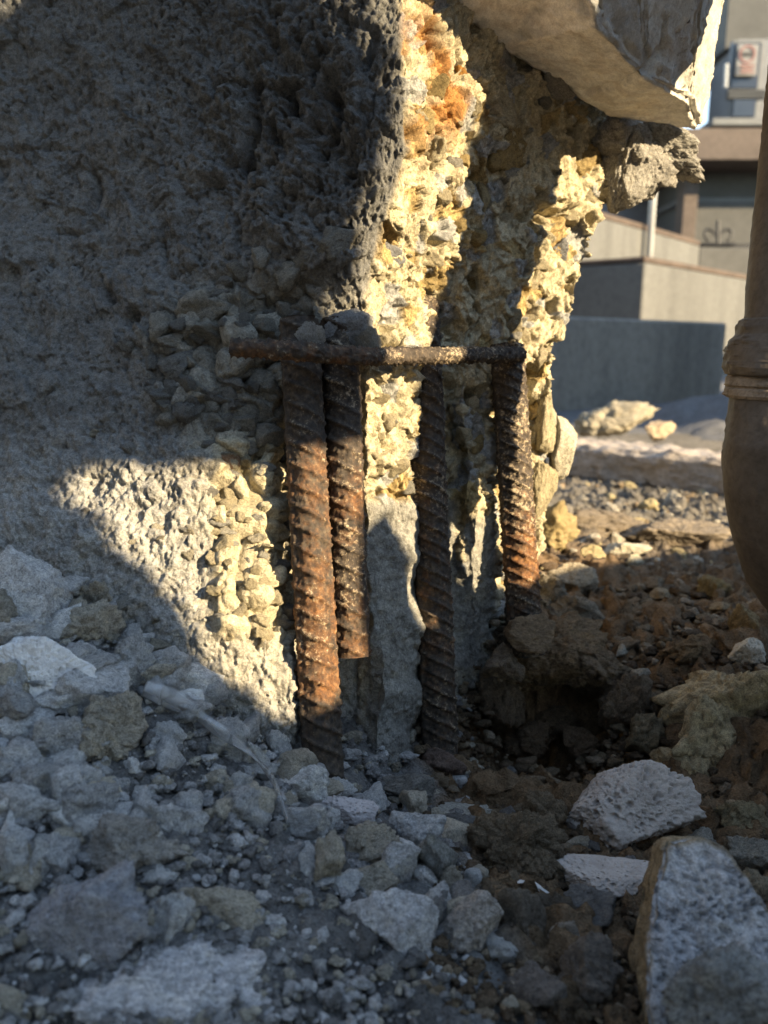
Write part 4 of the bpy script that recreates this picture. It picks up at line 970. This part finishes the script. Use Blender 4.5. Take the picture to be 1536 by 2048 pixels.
def along(a, b, thick, z0, z1, name, mat, parent=None, bev=.01, ext=0.0, rough=0.0):
    """an upright box whose front foot runs from a to b (x, y)"""
    a, b = np.array(a[:2], float), np.array(b[:2], float); u = (b-a)/np.linalg.norm(b-a); nrm = np.array([-u[1], u[0]])
    if nrm[1] < 0: nrm = -nrm
    if name == 'sky_blocker': nrm = -nrm if (a+b)@nrm < 0 else nrm
    a = a-u*ext; b = b+u*ext; c = (a+b)/2+nrm*thick/2
    bm = bmesh.new(); L = np.linalg.norm(b-a)
    box_bm(bm, (c[0], c[1], (z0+z1)/2), (L, thick, z1-z0), Matrix.Rotation(math.atan2(u[1], u[0]), 3, 'Z'), bev)
    return bm_obj(name, bm, mat, parent)
kb = along(P(1090, 940, 1.72), P(1750, 985, 1.27), .13, .02, .098, 'kerb', M_KERB, bev=.012)
bm = bmesh.new(); bm.from_mesh(kb.data); bmesh.ops.triangulate(bm, faces=bm.faces)
for _ in range(7):
    es = [e for e in bm.edges if e.calc_length() > .010]
    if es: bmesh.ops.subdivide_edges(bm, edges=es, cuts=1); bmesh.ops.triangulate(bm, faces=bm.faces)
bm.normal_update(); co = np.array([v.co[:] for v in bm.verts]); no = np.array([v.normal[:] for v in bm.verts])
dz = fbm(co*22, 4, 3)*.006+facets(co*55, 4)[0]*.003
for v, k in zip(bm.verts, dz): v.co += v.normal*float(k)
bm.to_mesh(kb.data); bm.free()
for p_ in kb.data.polygons: p_.use_smooth = True
tag(kb, 'rough pinkish stone kerb crossing the ground behind the column', 'kerb')
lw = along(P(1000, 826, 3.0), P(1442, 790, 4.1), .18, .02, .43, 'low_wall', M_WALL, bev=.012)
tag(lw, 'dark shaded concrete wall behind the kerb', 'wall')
def heap():
    n = 60; X, Y = np.meshgrid(np.linspace(.55, 2.2, n), np.linspace(2.05, 3.6, n)); x, y = X.ravel(), Y.ravel()
    z = .02+.16*np.exp(-(((x-1.38)/.42)**2+((y-2.75)/.5)**2)); p = np.stack([x, y, z], -1); p[:, 2] += fbm(p*9, 4, 5)*.018-.012
    me = np_mesh('dirt_heap', p, grid_faces(n, n)); set_attr(me, 'Col', np.tile([.15, .15, .155], (len(p), 1)))
    o = link('dirt_heap', me, M_SOIL); tag(o, 'low dark heap of earth in front of the shaded wall', kind='structure')
heap()
# lower and upper planter walls
pl = empty('planter', tuple(P(1290, 700, 6.0)*np.array([1, 1, 0])+np.array([0, 0, .04]))); tag(pl, 'pale rendered lower planter with brown coping behind the dark wall', 'planter')
c0 = P(1290, 525, 6.0); zt = c0[2]; c1 = P(1700, 620, 10.2); cl = np.array([c0[0]-.84*1.6, c0[1]+.54*1.6, zt])
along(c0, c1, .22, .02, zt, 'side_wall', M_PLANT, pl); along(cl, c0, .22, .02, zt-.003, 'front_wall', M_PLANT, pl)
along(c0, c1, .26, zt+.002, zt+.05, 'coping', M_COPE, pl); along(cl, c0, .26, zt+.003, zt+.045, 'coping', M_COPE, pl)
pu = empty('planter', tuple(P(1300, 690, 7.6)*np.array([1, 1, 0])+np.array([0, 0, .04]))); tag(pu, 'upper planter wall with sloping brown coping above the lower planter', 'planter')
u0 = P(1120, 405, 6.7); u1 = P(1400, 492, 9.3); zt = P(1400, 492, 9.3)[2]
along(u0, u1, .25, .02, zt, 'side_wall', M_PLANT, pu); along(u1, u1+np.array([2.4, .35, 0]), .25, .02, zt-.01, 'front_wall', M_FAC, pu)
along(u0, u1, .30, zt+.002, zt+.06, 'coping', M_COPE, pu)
sw = along((2.35, 1.62), (3.75, 3.80), .15, .02, 1.55, 'added_shade_wall', M_FAC2); tag(sw, 'plain wall stub added out of view to shade the low wall', 'wall')  # added out of view only to throw shade on the low wall
st = along((8.0, -9.0), (9.6, 5.0), 4.0, .02, 3.3, 'sky_blocker', M_FAC2); tag(st, 'long plain grey block added out of view at right to screen low sky', 'building')  # this and the next two blocks are added, unseen, to cut low sky light
st = along((-9.0, -7.0), (5.0, -8.5), 4.0, .02, 9.0, 'sky_blocker', M_FAC2); st.location.y -= 0; tag(st, 'tall plain grey block added behind the viewer to screen the sky', 'building')
st = along((-6.0, -6.5), (-6.5, 9.0), 4.0, .02, 6.5, 'sky_blocker', M_FAC2); tag(st, 'plain grey block added out of view at left to screen the sky', 'building')
# thin pale post
ps = P(1303, 440, 8.0); bm = bmesh.new(); bmesh.ops.create_cone(bm, segments=14, radius1=.035, radius2=.033, depth=4.5, cap_ends=True); bmesh.ops.translate(bm, verts=bm.verts, vec=(ps[0], ps[1], 2.25))
post = bm_obj('street_post', bm, M_WHITE, None, True); tag(post, 'thin pale post standing before the gap of blue sky', 'post')
# far building, right
D = 12.0
bl = empty('building', (P(1450, 700, D)[0], P(1450, 700, D)[1], .04)); tag(bl, 'beige clad building with brown fascia and dark windows behind the pipe', 'building')
def panel(px0, py0, px1, py1, d, thick, name, mat, parent=bl, bev=.01):
    a = P(px0, py1, d); b = P(px1, py0, d); y = P((px0+px1)/2, (py0+py1)/2, d)[1]
    bm = bmesh.new(); box_bm(bm, ((a[0]+b[0])/2, y+thick/2, (a[2]+b[2])/2), (b[0]-a[0], thick, b[2]-a[2]), None, bev)
    return bm_obj(name, bm, mat, parent)
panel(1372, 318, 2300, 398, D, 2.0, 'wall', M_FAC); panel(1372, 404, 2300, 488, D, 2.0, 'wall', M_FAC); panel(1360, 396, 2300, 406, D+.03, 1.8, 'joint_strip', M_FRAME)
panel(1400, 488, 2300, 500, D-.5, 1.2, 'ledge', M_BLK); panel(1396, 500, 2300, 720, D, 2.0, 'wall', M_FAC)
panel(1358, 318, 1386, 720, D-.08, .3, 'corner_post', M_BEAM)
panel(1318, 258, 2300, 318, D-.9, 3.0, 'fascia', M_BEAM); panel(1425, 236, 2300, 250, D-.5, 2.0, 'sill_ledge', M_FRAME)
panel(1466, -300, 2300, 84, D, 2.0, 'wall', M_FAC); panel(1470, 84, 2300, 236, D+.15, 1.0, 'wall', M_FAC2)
wf = panel(1462, 84, 1524, 178, D-.02, .1, 'window', M_FRAME); panel(1466, 88, 1520, 174, D-.06, .05, 'pane', M_DARK, wf)
wf = panel(1462, 196, 1516, 236, D-.02, .1, 'window', M_FRAME); panel(1466, 199, 1512, 233, D-.06, .05, 'pane', M_DARK, wf)
for k in range(4): panel(1456, 178+k*5, 1536, 181+k*5, D-.1, .12, 'vent_slat', M_FRAME)
sg = panel(1473, 90, 1516, 150, D-.14, .03, 'notice_sign', M_SIGN, None); tag(sg, 'white notice with red ring fixed in the upper window', 'sign')
cs = P(1495, 108, D-.17); bm = bmesh.new(); n = 40
for k in range(n):
    pass
def ring(c, r0, r1, th):
    bm = bmesh.new(); N = 40; vs = []
    for y in (0, th):
        for r_ in (r0, r1): vs.append([bm.verts.new((c[0]+r_*math.cos(2*math.pi*k/N), c[1]+y, c[2]+r_*math.sin(2*math.pi*k/N))) for k in range(N)])
    a, b, c2, d2 = vs
    for k in range(N):
        j = (k+1) % N
        bm.faces.new((a[k], b[k], b[j], a[j])); bm.faces.new((c2[k], c2[j], d2[j], d2[k])); bm.faces.new((b[k], d2[k], d2[j], b[j])); bm.faces.new((a[k], a[j], c2[j], c2[k]))
    return bm
r_ = 16*D/F; o = bm_obj('red_ring', ring(cs, r_*.78, r_, .012), M_RED, sg)
panel(1484, 104, 1506, 113, D-.165, .01, 'pictogram', M_BLK, sg, 0.002)
for k, (x0, x1) in enumerate([(1480, 1510), (1484, 1507), (1481, 1509)]): panel(x0, 129+k*6.5, x1, 132.5+k*6.5, D-.165, .01, 'text_line', M_RED, sg, 0.002)
# white chain like bracket beside the window
bm = bmesh.new()
for k in range(6):
    c = P(1450.5+k*.4, 172-k*8, D-.3); m = bmesh.ops.create_icosphere(bm, subdivisions=2, radius=.035); bmesh.ops.translate(bm, verts=m['verts'], vec=tuple(c))
ch = bm_obj('bead_chain', bm, M_WHITE, None, True); tag(ch, 'short white bead chain hanging against the blue sky', 'chain')
# black iron ornament on the ledge
bm = bmesh.new()
def tube(bm, pts, r):
    pts = [Vector(q) for q in pts]; prev = None
    for i, q in enumerate(pts):
        t = (pts[min(i+1, len(pts)-1)]-pts[max(i-1, 0)]).normalized(); e1 = t.cross(Vector((0, 1, 0))).normalized(); e2 = t.cross(e1)
        rg = [bm.verts.new(q+r*(math.cos(a)*e1+math.sin(a)*e2)) for a in [k*math.pi/3 for k in range(6)]]
        if prev:
            for k in range(6): bm.faces.new((prev[k], prev[(k+1) % 6], rg[(k+1) % 6], rg[k]))
        prev = rg
Do = D-.55
tube(bm, [P(1436, y, Do) for y in (490, 470, 455, 442)], .03)
for sgn in (-1, 1):
    tube(bm, [P(1436+sgn*(4+14*(1-math.cos(a))*.8+4*math.sin(a)), 472-13*math.sin(a), Do) for a in [k*.45 for k in range(10)]], .022)
tube(bm, [P(x, 488, Do) for x in (1404, 1436, 1470)], .025)
orn = bm_obj('iron_ornament', bm, M_BLK, None, True); tag(orn, 'black scrolled iron ornament standing on the far ledge', 'ornament')
# far building, left of the sky gap
bl2 = empty('building', (P(1200, 700, 13)[0], P(1200, 700, 13)[1], .04)); tag(bl2, 'shaded grey building left of the gap of blue sky', 'building')
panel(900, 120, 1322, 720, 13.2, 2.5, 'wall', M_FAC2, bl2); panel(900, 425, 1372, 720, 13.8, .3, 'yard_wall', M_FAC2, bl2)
# bare tree in the gap
bt = bmesh.new(); random.seed(5)
def branch(p, dr, L, r, lv):
    q = p+dr*L; tube(bt, [p, (p+q)/2+Vector((random.uniform(-.02, .02), 0, 0)), q], r)
    if lv < 5:
        for _ in range(3): branch(p+dr*L*random.uniform(.5, 1), (dr+Vector((random.uniform(-.7, .7), random.uniform(-.3, .3), random.uniform(-.1, .5)))).normalized(), L*.68, r*.6, lv+1)
tb = P(1345, 560, 17); branch(Vector((tb[0], tb[1], 0.04)), Vector((0, 0, 1)), 1.25, .05, 0)
tr = bm_obj('bare_tree', bt, mat_plain('bark', (.10, .08, .07)), None, True); tag(tr, 'bare winter tree seen through the gap between the buildings', 'tree')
• • • • • • •
Exactly as they appear, print the lines of the listing above from its first line through the line that contains "4.1), .18, .02, .43, 'low_wall', M_WALL, bev=.012)", minus the pictures.

▶ [Exercise solution]:
Write part 4 of the bpy script that recreates this picture. It picks up at line 970. This part finishes the script. Use Blender 4.5. Take the picture to be 1536 by 2048 pixels.
def along(a, b, thick, z0, z1, name, mat, parent=None, bev=.01, ext=0.0, rough=0.0):
    """an upright box whose front foot runs from a to b (x, y)"""
    a, b = np.array(a[:2], float), np.array(b[:2], float); u = (b-a)/np.linalg.norm(b-a); nrm = np.array([-u[1], u[0]])
    if nrm[1] < 0: nrm = -nrm
    if name == 'sky_blocker': nrm = -nrm if (a+b)@nrm < 0 else nrm
    a = a-u*ext; b = b+u*ext; c = (a+b)/2+nrm*thick/2
    bm = bmesh.new(); L = np.linalg.norm(b-a)
    box_bm(bm, (c[0], c[1], (z0+z1)/2), (L, thick, z1-z0), Matrix.Rotation(math.atan2(u[1], u[0]), 3, 'Z'), bev)
    return bm_obj(name, bm, mat, parent)
kb = along(P(1090, 940, 1.72), P(1750, 985, 1.27), .13, .02, .098, 'kerb', M_KERB, bev=.012)
bm = bmesh.new(); bm.from_mesh(kb.data); bmesh.ops.triangulate(bm, faces=bm.faces)
for _ in range(7):
    es = [e for e in bm.edges if e.calc_length() > .010]
    if es: bmesh.ops.subdivide_edges(bm, edges=es, cuts=1); bmesh.ops.triangulate(bm, faces=bm.faces)
bm.normal_update(); co = np.array([v.co[:] for v in bm.verts]); no = np.array([v.normal[:] for v in bm.verts])
dz = fbm(co*22, 4, 3)*.006+facets(co*55, 4)[0]*.003
for v, k in zip(bm.verts, dz): v.co += v.normal*float(k)
bm.to_mesh(kb.data); bm.free()
for p_ in kb.data.polygons: p_.use_smooth = True
tag(kb, 'rough pinkish stone kerb crossing the ground behind the column', 'kerb')
lw = along(P(1000, 826, 3.0), P(1442, 790, 4.1), .18, .02, .43, 'low_wall', M_WALL, bev=.012)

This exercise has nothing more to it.